Modify your input controller with 2 additional registers. Use one register to detect rising edges from the switches and the other to detect rising edges from the buttons.

A rising edge can be detected by registering a signal through a flip-flop then comparing the register’s output to it’s input; The input to the flip-flop can be though of as the ‘current’ value, and the output as the ‘previous’ value. The rising edge should only be detected for one clock cycle. However this represents a problem when trying to read this over a bus. Unless the address is being constantly read, it is unlikely the processor will be reading this address when the rising-edge event occurs, meaning events can be missed. Instead of having the processor directly read the output of a rising-edge detector, it would be better to have the processor read a flag indicating a rising edge event has occurred previously. This can be accomplished with a register that only sets on an event. There must also be some reset mechanism for the register, otherwise the first rising edge would permanently set its value.

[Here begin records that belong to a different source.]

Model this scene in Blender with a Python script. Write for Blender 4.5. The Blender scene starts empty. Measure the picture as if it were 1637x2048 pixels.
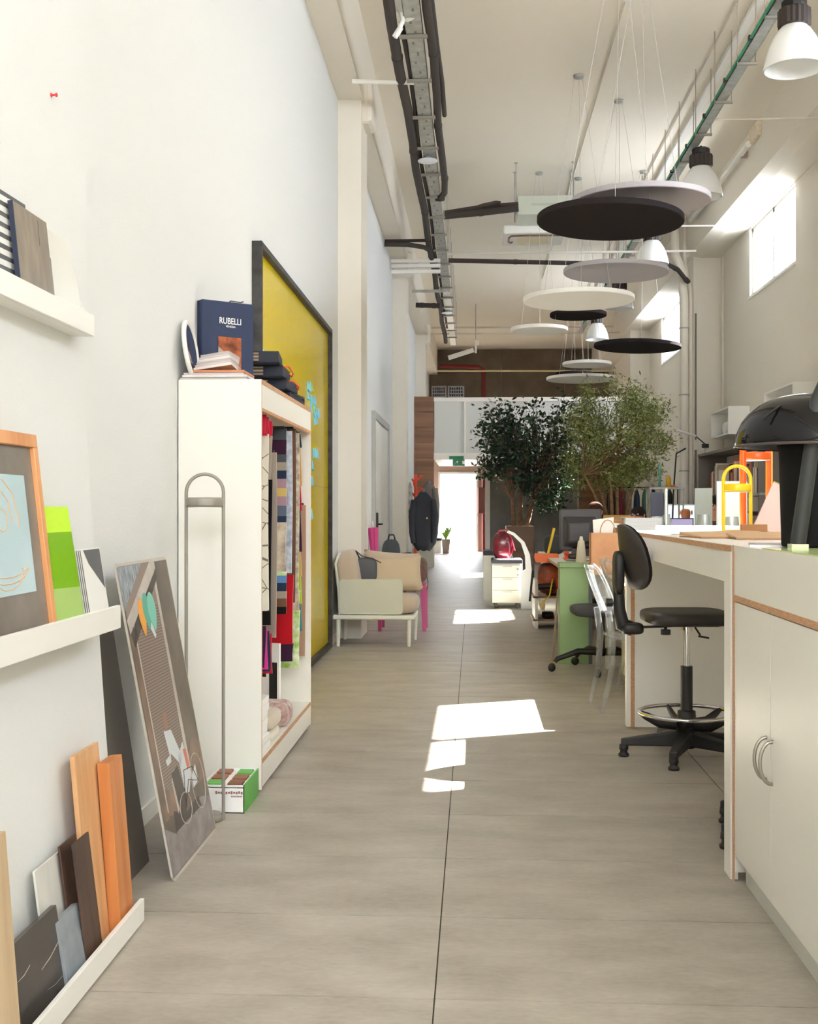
import bpy, bmesh, math, random
from mathutils import Vector, Matrix, Euler
scene = bpy.context.scene
COL = scene.collection
PI = math.pi
R = math.radians
rng = random.Random(7)

# ---------------------------------------------------------------- camera, world, sun, exposure
FPX, HY, EYE = 2350.0, 1018.0, 1.25
YAW = math.atan(129.5 / FPX)
cam_data = bpy.data.cameras.new('camera')
cam_data.sensor_fit = 'HORIZONTAL'
cam_data.sensor_width = 36.0
cam_data.lens = FPX / 1637 * 36.0
cam_data.shift_y = -(1024 - HY) / 1637
cam_data.clip_end = 200
cam = bpy.data.objects.new('camera', cam_data)
COL.objects.link(cam)
cam.location = (0, 0, EYE)
cam.rotation_euler = (PI / 2, 0, YAW)
scene.camera = cam

world = bpy.data.worlds.new('world')
scene.world = world
world.use_nodes = True
wbg = world.node_tree.nodes['Background']
wbg.inputs[0].default_value = (0.94, 0.975, 1.03, 1)
wbg.inputs[1].default_value = 6.5

sun_data = bpy.data.lights.new('sun', 'SUN')
sun_data.energy = 40
sun_data.angle = R(0.6)
sun_data.color = (1.0, 0.95, 0.86)
sun = bpy.data.objects.new('sun', sun_data)
COL.objects.link(sun)
SUN_DIR = Vector((-0.815, -0.37, -1.0))
sun.rotation_euler = SUN_DIR.to_track_quat('-Z', 'Y').to_euler()

vs = scene.view_settings
vs.view_transform = 'Standard'
vs.look = 'None'
vs.gamma = 1
vs.use_curve_mapping = False
vs.exposure = 1.68
scene.cycles.use_denoising = True
scene.cycles.max_bounces = 10
scene.cycles.diffuse_bounces = 6
scene.cycles.transparent_max_bounces = 24
scene.cycles.sample_clamp_indirect = 6
scene.cycles.caustics_reflective = False
scene.cycles.caustics_refractive = False

# ---------------------------------------------------------------- geometry helpers
_s, _c = math.sin(YAW), math.cos(YAW)
def _ray(px, py):
    u = (px - 818.5) / FPX
    return Vector((-_s + _c * u, _c + _s * u, (HY - py) / FPX))
def at(px, py, Y):
    a = _ray(px, py); t = Y / a.y
    return Vector((a.x * t, Y, EYE + a.z * t))
def fl(px, py, z=0.0):
    a = _ray(px, py); t = (z - EYE) / a.z
    return Vector((a.x * t, a.y * t, z))
def wx(px, py, X):
    a = _ray(px, py); t = X / a.x
    return Vector((X, a.y * t, EYE + a.z * t))

class MB:
    def __init__(self):
        self.v, self.f, self.mi, self.sm = [], [], [], []
        self.cur = 0
        self.M = Matrix.Identity(4)
    def mat(self, i): self.cur = i; return self
    def xf(self, loc=(0, 0, 0), rot=(0, 0, 0)):
        self.M = Matrix.Translation(Vector(loc)) @ Euler(rot).to_matrix().to_4x4(); return self
    def add(self, vs_, fs, smooth=False):
        n = len(self.v)
        self.v += [self.M @ Vector(p) for p in vs_]
        for f in fs:
            self.f.append([i + n for i in f]); self.mi.append(self.cur); self.sm.append(smooth)
        return self
    def box(self, x0, y0, z0, x1, y1, z1):
        return self.hexa([(x0, y0, z0), (x1, y0, z0), (x1, y1, z0), (x0, y1, z0), (x0, y0, z1), (x1, y0, z1), (x1, y1, z1), (x0, y1, z1)])
    def hexa(self, p):
        return self.add(p, [(0, 3, 2, 1), (4, 5, 6, 7), (0, 1, 5, 4), (1, 2, 6, 5), (2, 3, 7, 6), (3, 0, 4, 7)])
    def cbox(self, c, s):
        return self.box(c[0] - s[0] / 2, c[1] - s[1] / 2, c[2] - s[2] / 2, c[0] + s[0] / 2, c[1] + s[1] / 2, c[2] + s[2] / 2)
    def slab(self, o, u, v, w):
        o, u, v, w = Vector(o), Vector(u), Vector(v), Vector(w)
        p = [o, o + u, o + u + v, o + v]
        q = p + [a + w for a in p]
        if u.cross(v).dot(w) < 0: q = q[4:] + q[:4]
        return self.hexa(q)
    def bar(self, a, b, w, h, up=(0, 0, 1)):
        a, b = Vector(a), Vector(b); d = (b - a).normalized(); up = Vector(up)
        if abs(d.dot(up)) > .98: up = Vector((0, 1, 0))
        s = d.cross(up).normalized(); t = s.cross(d).normalized()
        return self.slab(a - s * w / 2 - t * h / 2, b - a, s * w, t * h)
    def quad(self, a, b, c, d): return self.add([a, b, c, d], [(0, 1, 2, 3)])
    def tube(self, pts, r, n=10, closed=False, caps=True, flat=1.0):
        pts = [Vector(p) for p in pts]; m = len(pts)
        rr = r if isinstance(r, (list, tuple)) else [r] * m
        t0 = (pts[1] - pts[0]).normalized()
        nrm = t0.orthogonal().normalized() if abs(t0.z) > .9 or True else None
        ref = Vector((0, 0, 1)) if abs(t0.z) < .9 else Vector((0, 1, 0))
        nrm = (ref - t0 * ref.dot(t0)).normalized()
        vs_, fs = [], []
        for i, p in enumerate(pts):
            if closed: t = (pts[(i + 1) % m] - pts[i - 1]).normalized()
            elif i == 0: t = t0
            elif i == m - 1: t = (pts[i] - pts[i - 1]).normalized()
            else: t = ((pts[i + 1] - p).normalized() + (p - pts[i - 1]).normalized()).normalized()
            nrm = (nrm - t * nrm.dot(t)).normalized(); b = t.cross(nrm)
            for k in range(n):
                a = 2 * PI * k / n
                vs_.append(p + (nrm * math.cos(a) + b * math.sin(a) * flat) * rr[i])
        for i in range(m if closed else m - 1):
            j = (i + 1) % m
            for k in range(n):
                l = (k + 1) % n
                fs.append((i * n + k, i * n + l, j * n + l, j * n + k))
        self.add(vs_, fs, True)
        if caps and not closed:
            self.add(vs_[:n], [tuple(range(n))[::-1]]); self.add(vs_[-n:], [tuple(range(n))])
        return self
    def cyl(self, a, b, r0, r1=None, n=16): return self.tube([a, b], [r0, r0 if r1 is None else r1], n)
    def lathe(self, prof, n=24, c=(0, 0, 0), smooth=True, sx=1, sy=1):
        vs_, fs = [], []
        for r, z in prof:
            for k in range(n):
                a = 2 * PI * k / n
                vs_.append((c[0] + r * sx * math.cos(a), c[1] + r * sy * math.sin(a), c[2] + z))
        for i in range(len(prof) - 1):
            for k in range(n):
                l = (k + 1) % n
                fs.append((i * n + k, i * n + l, (i + 1) * n + l, (i + 1) * n + k))
        self.add(vs_, fs, smooth)
        return self
    def disc(self, c, r, z, n=24, up=True):
        p = [(c[0] + r * math.cos(2 * PI * k / n), c[1] + r * math.sin(2 * PI * k / n), z) for k in range(n)]
        return self.add(p, [tuple(range(n)) if up else tuple(range(n))[::-1]])
    def ell(self, c, r, nu=16, nv=10, zmin=-1.0):
        vs_, fs = [], []
        for j in range(nv + 1):
            a = -PI / 2 + PI * j / nv
            a = max(a, math.asin(zmin)) if zmin > -1 else a
            for k in range(nu):
                b = 2 * PI * k / nu
                vs_.append((c[0] + r[0] * math.cos(a) * math.cos(b), c[1] + r[1] * math.cos(a) * math.sin(b), c[2] + r[2] * math.sin(a)))
        for j in range(nv):
            for k in range(nu):
                l = (k + 1) % nu
                fs.append((j * nu + k, j * nu + l, (j + 1) * nu + l, (j + 1) * nu + k))
        return self.add(vs_, fs, True)
    def prism(self, poly, o, u, v, w):
        o, u, v, w = Vector(o), Vector(u), Vector(v), Vector(w)
        a = [o + u * p[0] + v * p[1] for p in poly]; n = len(a)
        ar = sum(poly[i][0] * poly[(i + 1) % n][1] - poly[(i + 1) % n][0] * poly[i][1] for i in range(n))
        flip = (ar > 0) == (u.cross(v).dot(w) > 0)
        t, bt = list(range(n, 2 * n)), list(range(n))[::-1]
        fs = [t, bt] + [(i, (i + 1) % n, n + (i + 1) % n, n + i) for i in range(n)]
        if not flip: fs = [tuple(reversed(f)) for f in fs]
        return self.add(a + [p + w for p in a], fs)
    def poly(self, pts): return self.add(pts, [tuple(range(len(pts)))])
    def grid(self, fn, nu, nv, smooth=True):
        vs_ = [fn(i / nu, j / nv) for j in range(nv + 1) for i in range(nu + 1)]
        fs = [(j * (nu + 1) + i, j * (nu + 1) + i + 1, (j + 1) * (nu + 1) + i + 1, (j + 1) * (nu + 1) + i) for j in range(nv) for i in range(nu)]
        return self.add(vs_, fs, smooth)
    def cushion(self, c, s, p=4.0, nu=20, nv=12, rot=None, ev=.55):
        """soft superellipsoid cushion of full size s"""
        def sg(a, e): return math.copysign(abs(a) ** e, a)
        e = 2 / p
        Mx = rot or Matrix.Identity(3); c = Vector(c)
        vs_, fs = [], []
        for j in range(nv + 1):
            a = -PI / 2 + PI * j / nv
            for k in range(nu):
                b = 2 * PI * k / nu
                q = Vector((s[0] / 2 * sg(math.cos(a), ev) * sg(math.cos(b), e), s[1] / 2 * sg(math.cos(a), ev) * sg(math.sin(b), e), s[2] / 2 * sg(math.sin(a), ev)))
                vs_.append(c + Mx @ q)
        for j in range(nv):
            for k in range(nu):
                l = (k + 1) % nu
                fs.append((j * nu + k, j * nu + l, (j + 1) * nu + l, (j + 1) * nu + k))
        return self.add(vs_, fs, True)
    def pillow(self, c, w, h, t, rot=None, n=14):
        Mx = rot or Matrix.Identity(3); c = Vector(c)
        def fn(u, v, s):
            a, b = 2 * u - 1, 2 * v - 1
            th = t / 2 * (max(0, 1 - a ** 4) * max(0, 1 - b ** 4)) ** .45
            k = 1 - .07 * (1 - abs(a) ** 2) * (abs(b) ** 3) ; k2 = 1 - .07 * (1 - abs(b) ** 2) * (abs(a) ** 3)
            return c + Mx @ Vector((w / 2 * a * k2, s * th, h / 2 * b * k))
        for s in (-1, 1): self.grid(lambda u, v: fn(u, v, s), n, n)
        return self
    def build(self, name, mats, parent=None, bevel=0, world=False, sub=0, seg=2):
        if not isinstance(mats, (list, tuple)): mats = [mats]
        off = Vector((0, 0, 0))
        if parent is not None and world:
            q = parent
            while q is not None: off += q.location; q = q.parent
        me = bpy.data.meshes.new(name)
        me.from_pydata([tuple(p - off) for p in self.v], [], self.f)
        for m in mats: me.materials.append(m)
        me.polygons.foreach_set('material_index', self.mi)
        me.polygons.foreach_set('use_smooth', self.sm)
        if bevel:
            bm = bmesh.new(); bm.from_mesh(me)
            bmesh.ops.remove_doubles(bm, verts=bm.verts, dist=1e-5)
            es = [e for e in bm.edges if len(e.link_faces) == 2 and e.calc_face_angle(0) > .6]
            bmesh.ops.bevel(bm, geom=es, offset=bevel, segments=seg, affect='EDGES', profile=.5, clamp_overlap=True)
            bm.to_mesh(me); bm.free()
        me.update()
        o = bpy.data.objects.new(name, me); COL.objects.link(o)
        if parent is not None: o.parent = parent
        if sub:
            md = o.modifiers.new('sub', 'SUBSURF'); md.levels = sub; md.render_levels = sub
        return o

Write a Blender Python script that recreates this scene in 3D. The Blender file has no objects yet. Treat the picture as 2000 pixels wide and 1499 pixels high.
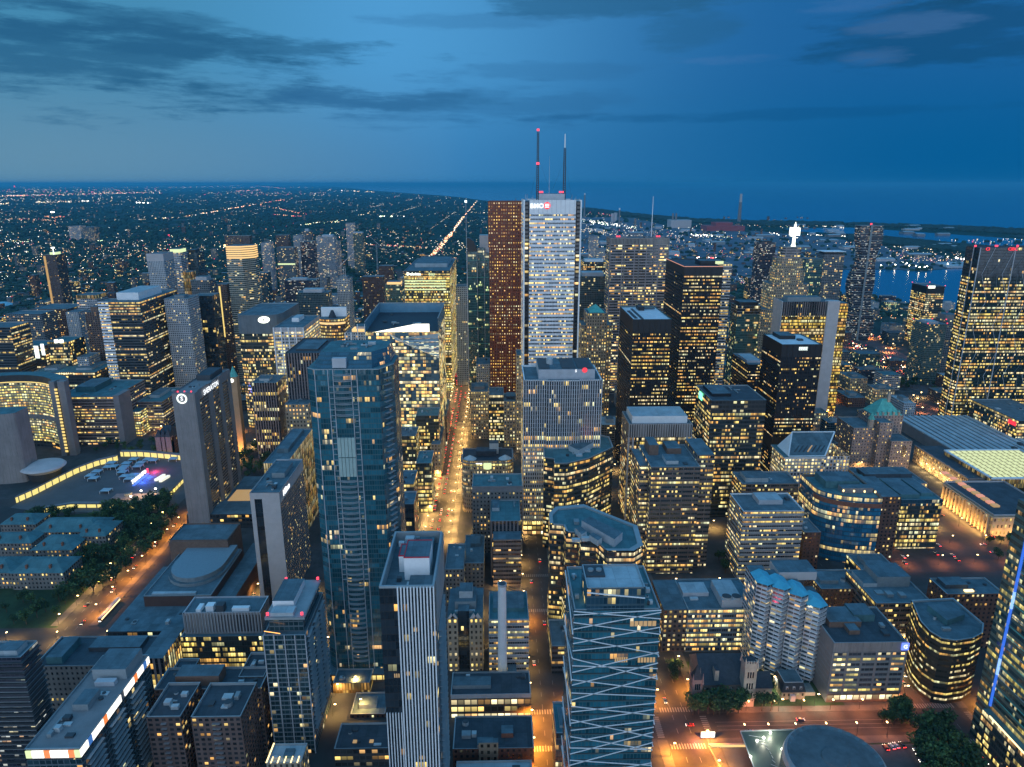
import bpy, math, random
from math import radians, sin, cos, tan, atan, pi, sqrt, floor
from mathutils import Vector
S = bpy.context.scene
# ---------------------------------------------------------------- camera
FPX, CX, CY, H = 1388.0, 1000.0, 749.5, 312.0      # 2000x1499 photograph, drone height in metres
PIT = radians(15.72); YAW = atan(32*cos(PIT)/FPX)
cd = bpy.data.cameras.new('drone_camera'); cam = bpy.data.objects.new('drone_camera', cd); S.collection.objects.link(cam)
cam.location = (0, 0, H); cam.rotation_euler = (radians(90)-PIT, 0, -YAW)
cd.sensor_width = 36; cd.lens = FPX/2000*36; cd.clip_start = 1; cd.clip_end = 400000
S.camera = cam
fw = Vector((sin(YAW)*cos(PIT), cos(YAW)*cos(PIT), -sin(PIT))); rt = Vector((cos(YAW), -sin(YAW), 0)); upv = rt.cross(fw)
def ray(u, v): return fw + rt*((u-CX)/FPX) + upv*((CY-v)/FPX)
def gz(u, v, z=0.0):
    d = ray(u, v); t = (z-H)/d.z; return (d.x*t, d.y*t)
def at(u, v, Y):
    d = ray(u, v); t = Y/d.y; return (d.x*t, H+d.z*t)
# ---------------------------------------------------------------- exposure
S.view_settings.view_transform = 'Standard'; S.view_settings.look = 'None'
S.view_settings.exposure = .38; S.view_settings.gamma = 1
S.cycles.use_denoising = True
S.cycles.max_bounces = 5; S.cycles.diffuse_bounces = 2; S.cycles.glossy_bounces = 3
S.cycles.sample_clamp_indirect = 3.0
S.cycles.use_light_tree = True
# ---------------------------------------------------------------- world: dusk sky, afterglow behind the camera
W = bpy.data.worlds.new('World'); S.world = W; W.use_nodes = True
N = W.node_tree.nodes; L = W.node_tree.links; N.clear()
class NT:
    """tiny helper for building node trees"""
    def __init__(s, nt): s.n = nt.nodes; s.l = nt.links
    def add(s, t, **k):
        x = s.n.new(t)
        for a, b in k.items(): setattr(x, a, b)
        return x
    def put(s, sock, v):
        if isinstance(v, (int, float)): sock.default_value = v
        elif isinstance(v, (tuple, list)):
            sock.default_value = tuple(v) + ((1.0,) if len(sock.default_value) == 4 and len(v) == 3 else ())
        else: s.l.new(v, sock)
    def m(s, op, a, b=0.0, c=0.0, clamp=False):
        x = s.add('ShaderNodeMath', operation=op, use_clamp=clamp)
        s.put(x.inputs[0], a); s.put(x.inputs[1], b); s.put(x.inputs[2], c); return x.outputs[0]
    def mix(s, f, a, b, bt='MIX'):
        x = s.add('ShaderNodeMix', data_type='RGBA', blend_type=bt)
        s.put(x.inputs[0], f); s.put(x.inputs[6], a); s.put(x.inputs[7], b); return x.outputs[2]
    def rng(s, v, a, b, c=0.0, d=1.0, sm=True):
        x = s.add('ShaderNodeMapRange', interpolation_type='SMOOTHSTEP' if sm else 'LINEAR')
        for i, q in enumerate((v, a, b, c, d)): s.put(x.inputs[i], q)
        return x.outputs[0]
    def noise(s, vec, sc, det=3.0, rough=.5):
        x = s.add('ShaderNodeTexNoise'); s.put(x.inputs['Vector'], vec); s.put(x.inputs['Scale'], sc)
        s.put(x.inputs['Detail'], det); s.put(x.inputs['Roughness'], rough); return x.outputs['Fac']
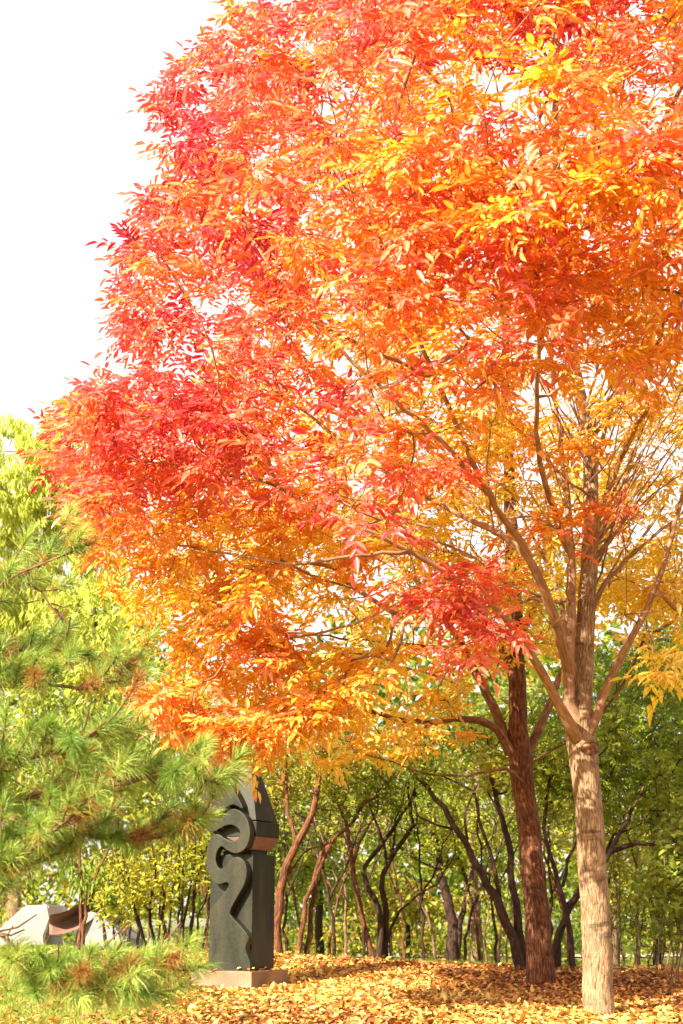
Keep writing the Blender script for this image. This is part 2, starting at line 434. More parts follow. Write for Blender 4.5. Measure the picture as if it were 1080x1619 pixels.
def ramp(s, stops):
    s = np.clip(s, 0, 1); xs = np.array([a for a, _ in stops]); cs = np.array([c for _, c in stops])
    return np.stack([np.interp(s, xs, cs[:, k]) for k in range(3)], 1)

ASH = [(0, (.54, .022, .055)), (.22, (.76, .10, .11)), (.42, (.84, .22, .085)), (.6, (.86, .36, .035)), (.8, (.87, .54, .03)), (1, (.88, .70, .07))]

def ash_leaves(t, root, scol, per, size, rng, mat, pairs=3, ll=.105, lw=.036, prune=None):
    tips = np.nonzero(np.array(t.tip))[0]
    par = np.array(t.par)[tips]
    P = t.P[tips]; D = unit(P - t.P[par])
    k = np.maximum(1, rng.poisson(per, len(tips)))
    I = np.repeat(np.arange(len(tips)), k)
    base = P[I] - D[I] * (rng.random((len(I), 1)) * .16)
    out = D[I] * .7 + rand_unit(len(I), rng) * .95; out[:, 2] = out[:, 2] * .55 - .05
    out = unit(out)
    nrm = np.array([[0, 0, 1.0]]) + rng.normal(size=(len(I), 3)) * .38 + np.array(SDIR)[None] * .35
    s = scol(base) + rng.normal(size=len(I)) * .05 + (rng.normal(size=len(tips)) * .10)[I]
    col = ramp(s, ASH)
    sz = size * (.62 + .72 * rng.random(len(I)))
    V, F, C = compound(base, out, nrm, sz, col, pairs, ll, lw, rng=rng)
    return mesh_np('crown', V - np.array(root.location), F, mat, root, C)

# --- the big ash in front
SIL = [(2600, -1800), (900, -700), (560, -200), (455, 0), (350, 25), (305, 95), (240, 150), (235, 215), (285, 270), (212, 335), (192, 405), (172, 490),
       (215, 560), (85, 650), (80, 765), (150, 840), (165, 950), (225, 1040), (218, 1105), (262, 1150), (350, 1180), (520, 1135), (600, 1110), (640, 1070),
       (700, 1060), (2600, 1060)]
WIN = [(640, 760), (720, 690), (790, 640), (850, 600), (960, 620), (1080, 540), (1600, 500), (1600, 1200), (640, 1200)]
ANCH = [(480, 60, .14, 9), (330, 100, .2, 11), (260, 180, .2, 11.5), (500, 250, .2, 9.5), (700, 60, .25, 8.5), (800, 130, .33, 8.6), (600, 200, .38, 8.5), (900, 200, .4, 8.5),
        (1000, 60, .42, 9), (900, 400, .52, 8.5), (700, 300, .46, 8.5), (640, 350, .66, 11), (560, 300, .6, 10.5), (500, 380, .15, 9.5), (250, 380, .32, 11.5), (380, 470, .2, 10),
        (550, 520, .35, 9.5), (700, 500, .5, 9), (900, 560, .5, 9), (1000, 450, .55, 9), (220, 520, .25, 11.5), (300, 600, .22, 11), (120, 650, .1, 12), (100, 760, .12, 12),
        (300, 700, .22, 11), (450, 750, .12, 10), (600, 740, .08, 9.5), (560, 830, .12, 10), (300, 820, .3, 11), (200, 830, .5, 12), (250, 930, .76, 11.5), (330, 930, .85, 11),
        (400, 890, .88, 10.5), (550, 910, .9, 10.5), (400, 980, .82, 11), (550, 1000, .86, 11), (250, 1050, .6, 11.5), (300, 1120, .56, 11), (350, 1040, .75, 11), (450, 1120, .72, 11),
        (640, 980, .82, 11.5), (720, 930, .06, 10.3), (760, 1020, .2, 10.3), (700, 700, .82, 12), (850, 750, .85, 13), (1000, 700, .88, 13), (1000, 950, 1.0, 13), (1050, 1050, 1.0, 11), (1060, 940, 1.0, 12), (1080, 850, .9, 11.5),
        (800, 620, .45, 10), (900, 600, .42, 10), (950, 800, .45, 11), (780, 420, .55, 10), (1050, 500, .6, 10), (1050, 300, .42, 9), (700, 850, .85, 12.5), (900, 480, .9, 14)]
AW = np.array([at(a, b, d) for a, b, s, d in ANCH]); AS = np.array([s for _, _, s, _ in ANCH])
def ash_s(P):
    out = np.empty(len(P))
    for i in range(0, len(P), 4000):
        q = P[i:i + 4000]
        w_ = 1 / (np.linalg.norm(q[:, None] - AW[None], axis=2) ** 4 + .02)
        out[i:i + 4000] = (w_ * AS).sum(1) / w_.sum(1)
    rel = np.linalg.norm((P - ASH_C) / np.array([4.9, 4.9, 7]), axis=1)
    return .015 + .05 * np.clip((P[:, 0] + .8) / 1.5, 0, 1) + out + .12 * wavy(P, 2.2, 3) + .10 * wavy(P, 5.0, 4) + .22 * np.clip(.78 - rel, 0, .5) * np.clip((7.4 - P[:, 2]) / 1.5, .15, 1) + .24 * np.clip((P[:, 1] - 11.8) / 2.5, 0, 1) * np.clip((7.2 - P[:, 2]) / 1.5, 0, 1)

BASE1 = at(946, 1597, 12.0); BASE1[2] = float(ground_z(BASE1[0], 12.0)) - .03
ASH_C = np.array([BASE1[0] - .05, 12.0, 5.6])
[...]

Challenge 2 (Create an IP that can generate random numbers (using an LSFR) )

Random numbers are often very useful in software and hardware systems. Generating true random numbers requires some form of entropy (often measured through measuring natural phenomena). However, for many applications pseudo random numbers are sufficient. Pseudorandom number sequences are typically generated through an algorithm or hardware circuit, often the current state of the generator (output and/or internal state) are used to generate the next output value. The initial state of the generator is often set using a ‘seed’ value, which dictates all future states. Thus, pseudorandom numbers are deterministic, however may appear random outside of the system. In critical applications, such as cryptography, it is necessary to have as unpredictable a generator as possible. For more trivial applications, such as games, it is possible to use a counter in lieu of a more complex system; A counter’s output is very predictable, however were a counter fast enough and constantly overflowing, a human would have almost no chance of predicting the current value of it.

A common method of generating pseudo random numbers is to use a linear feedback shift register (LFSR). These function similarly to a normal serial shift register, however one or more bits in the shift chain can be set as a function of other bits in the register. Different structures for LFSRs exist; A fibonacchi LFSR only has the first bit as a function of the others, all other bits are a normal shift register chain.

Create a system that has an APB-connected pseudorandom number generator. Periodically read random numbers and display them on your blackboard’s LEDs or 7-segment display.

Challenge 3 (Use ILA to scope both AXI and APB at the same time).

Use the ILA to scope a hardware design that has an APB slave connected to the Zynq through an AXI-APB bridge. Connect ILA probes to both the AXI bus and corresponding translated APB bus signals. When using the ILA to monitor your implemented design, explain to your TA how an AXI transactions correlates to the translated APB transaction. (Hint: This is easier if you write your c program so separate bus transactions will be easier to tell apart from one another.)